In Texas, U.S. Rep. Pete Gallego, a Democrat, is running for re-election against Will Hurd, a Republican in a district that has swung from Republican to Democrat several times. Voters in this district also chose Romney over Obama in 2012.
“By the nature of the district, it is a competitive race,” Gallego told reporters.
And so, said GOP pollster Whit Ayers, “The right way to say it is that Hispanics are not as important a factor in midterm elections as they are in presidential elections, but that said, they are still a very important part of the electorate.”
Republican incumbents tend to be in districts where there are few Latinos, Ayers said, so they have few incentives to be responsive to issues of importance to many in the community.
That is why, Ayers said, many of the midterm election’s most important races are likely to favor Republicans, unlike in 2016, which is more likely to favor Democrats.
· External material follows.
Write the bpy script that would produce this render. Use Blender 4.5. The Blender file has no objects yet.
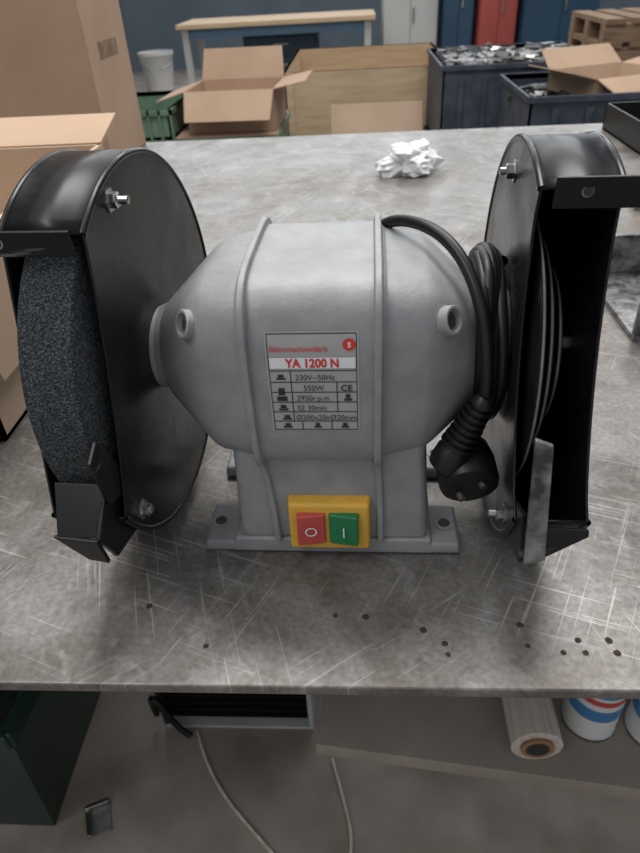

Then again, a lot can happen in politics in a short time and upend races.
If, for example, President Obama does act unilaterally on immigration, as he has threatened to do, and spare several million undocumented immigrants from deportation and perhaps allow them to obtain work permit, it can influence the election.
Efforts to pass immigration reform legislation has stalled in Congress, as conservatives in the House object to any measure that would give a pathway to legal status – or virtually any lenient treatment – to undocumented immigrants. The recent influx on the U.S.-Mexico border by Central American immigrants altered the debate over immigration to a great extent, and thrust it back onto the front burner.
“Jobs and the economy,” Ayers said, “are expected to be top issues for voters in the midterm elections. The failed rollout of Obama’s Affordable Care Act could be, as well, he said.
“But if President Obama tries to legislate [immigration] by executive action,” he noted, “it will create a major new issue in the midterm election.”
Vargas says that immigration has climbed up the ladder of important issues for Latinos.
"Traditionally, it has not been a priority issue for Latino voters," he said. "They are U.S. citizens, they didn't have an immigration problem to resolve. But polls show that now, while voters may not be personally affected, they know someone who is. It's very much a gateway issue now. Latinos want to know where you are on immigration – are you on my side or not?"
Fernand Amandi, a managing partner at Bendixen & Amandi International, a Miami-based Democratic polling company, thinks Latino voters can defy predictions of a lower than usual turnout in November.
“There are a lot of potential game-changers between now and November,” Amandi said.
“The question for the midterm elections is, given the extra emphasis on immigration, and the economy and the impact of the healthcare program,” Amandi said, “will that cause a Hispanic spike in voting, like we saw in 2006, or will Hispanics revert to the historical pattern of less than a regular turnout?”
He said with every passing election cycle, the Hispanic electorate is becoming more and more part of the national vote.
“They are no longer concentrated in just six or seven states. That phenomenon will be more pronounced by how the community is branching out [across the United States].”
Even though they did not turn out in large numbers in the 2010 midterm elections – 6.6 million Latinos voted – they were critical to helping Democrats keep control of the Senate.
“Any issue can catch fire," Amandi, said, "and this election would become a referendum on that issue.”